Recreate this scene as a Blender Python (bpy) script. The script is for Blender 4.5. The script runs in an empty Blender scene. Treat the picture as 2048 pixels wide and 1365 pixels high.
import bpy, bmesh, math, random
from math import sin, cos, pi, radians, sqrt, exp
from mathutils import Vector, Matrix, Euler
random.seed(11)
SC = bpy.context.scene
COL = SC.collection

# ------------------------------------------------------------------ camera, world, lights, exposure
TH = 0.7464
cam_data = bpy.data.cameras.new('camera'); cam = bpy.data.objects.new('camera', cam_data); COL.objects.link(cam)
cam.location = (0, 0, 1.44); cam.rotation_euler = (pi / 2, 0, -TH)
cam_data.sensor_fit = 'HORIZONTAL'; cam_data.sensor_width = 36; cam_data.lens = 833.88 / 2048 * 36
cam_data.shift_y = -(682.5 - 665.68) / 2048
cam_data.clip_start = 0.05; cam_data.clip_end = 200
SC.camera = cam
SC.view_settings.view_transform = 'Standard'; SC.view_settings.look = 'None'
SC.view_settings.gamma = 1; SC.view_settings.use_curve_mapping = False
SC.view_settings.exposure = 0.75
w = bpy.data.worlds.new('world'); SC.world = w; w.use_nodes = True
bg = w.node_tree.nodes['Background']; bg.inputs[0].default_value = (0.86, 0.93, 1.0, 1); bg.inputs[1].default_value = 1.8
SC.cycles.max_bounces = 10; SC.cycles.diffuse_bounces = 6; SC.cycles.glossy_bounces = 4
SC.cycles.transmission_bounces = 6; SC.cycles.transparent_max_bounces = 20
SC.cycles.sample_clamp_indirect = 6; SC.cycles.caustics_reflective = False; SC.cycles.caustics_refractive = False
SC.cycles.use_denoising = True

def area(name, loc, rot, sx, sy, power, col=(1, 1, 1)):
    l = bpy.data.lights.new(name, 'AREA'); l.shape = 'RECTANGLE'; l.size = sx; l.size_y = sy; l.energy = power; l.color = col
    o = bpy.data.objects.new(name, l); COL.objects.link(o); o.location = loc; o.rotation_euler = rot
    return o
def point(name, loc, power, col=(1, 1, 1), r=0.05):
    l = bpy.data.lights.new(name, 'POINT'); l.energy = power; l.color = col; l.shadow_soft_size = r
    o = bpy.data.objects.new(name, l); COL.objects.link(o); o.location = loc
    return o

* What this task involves
Without leaving anything out, quote all the data.

* Result for this exercise
Recreate this scene as a Blender Python (bpy) script. The script is for Blender 4.5. The script runs in an empty Blender scene. Treat the picture as 2048 pixels wide and 1365 pixels high.
import bpy, bmesh, math, random
from math import sin, cos, pi, radians, sqrt, exp
from mathutils import Vector, Matrix, Euler
random.seed(11)
SC = bpy.context.scene
COL = SC.collection

# ------------------------------------------------------------------ camera, world, lights, exposure
TH = 0.7464
cam_data = bpy.data.cameras.new('camera'); cam = bpy.data.objects.new('camera', cam_data); COL.objects.link(cam)
cam.location = (0, 0, 1.44); cam.rotation_euler = (pi / 2, 0, -TH)
cam_data.sensor_fit = 'HORIZONTAL'; cam_data.sensor_width = 36; cam_data.lens = 833.88 / 2048 * 36
cam_data.shift_y = -(682.5 - 665.68) / 2048
cam_data.clip_start = 0.05; cam_data.clip_end = 200
SC.camera = cam
SC.view_settings.view_transform = 'Standard'; SC.view_settings.look = 'None'
SC.view_settings.gamma = 1; SC.view_settings.use_curve_mapping = False
SC.view_settings.exposure = 0.75
w = bpy.data.worlds.new('world'); SC.world = w; w.use_nodes = True
bg = w.node_tree.nodes['Background']; bg.inputs[0].default_value = (0.86, 0.93, 1.0, 1); bg.inputs[1].default_value = 1.8
SC.cycles.max_bounces = 10; SC.cycles.diffuse_bounces = 6; SC.cycles.glossy_bounces = 4
SC.cycles.transmission_bounces = 6; SC.cycles.transparent_max_bounces = 20
SC.cycles.sample_clamp_indirect = 6; SC.cycles.caustics_reflective = False; SC.cycles.caustics_refractive = False
SC.cycles.use_denoising = True

def area(name, loc, rot, sx, sy, power, col=(1, 1, 1)):
    l = bpy.data.lights.new(name, 'AREA'); l.shape = 'RECTANGLE'; l.size = sx; l.size_y = sy; l.energy = power; l.color = col
    o = bpy.data.objects.new(name, l); COL.objects.link(o); o.location = loc; o.rotation_euler = rot
    return o
def point(name, loc, power, col=(1, 1, 1), r=0.05):
    l = bpy.data.lights.new(name, 'POINT'); l.energy = power; l.color = col; l.shadow_soft_size = r
    o = bpy.data.objects.new(name, l); COL.objects.link(o); o.location = loc
    return o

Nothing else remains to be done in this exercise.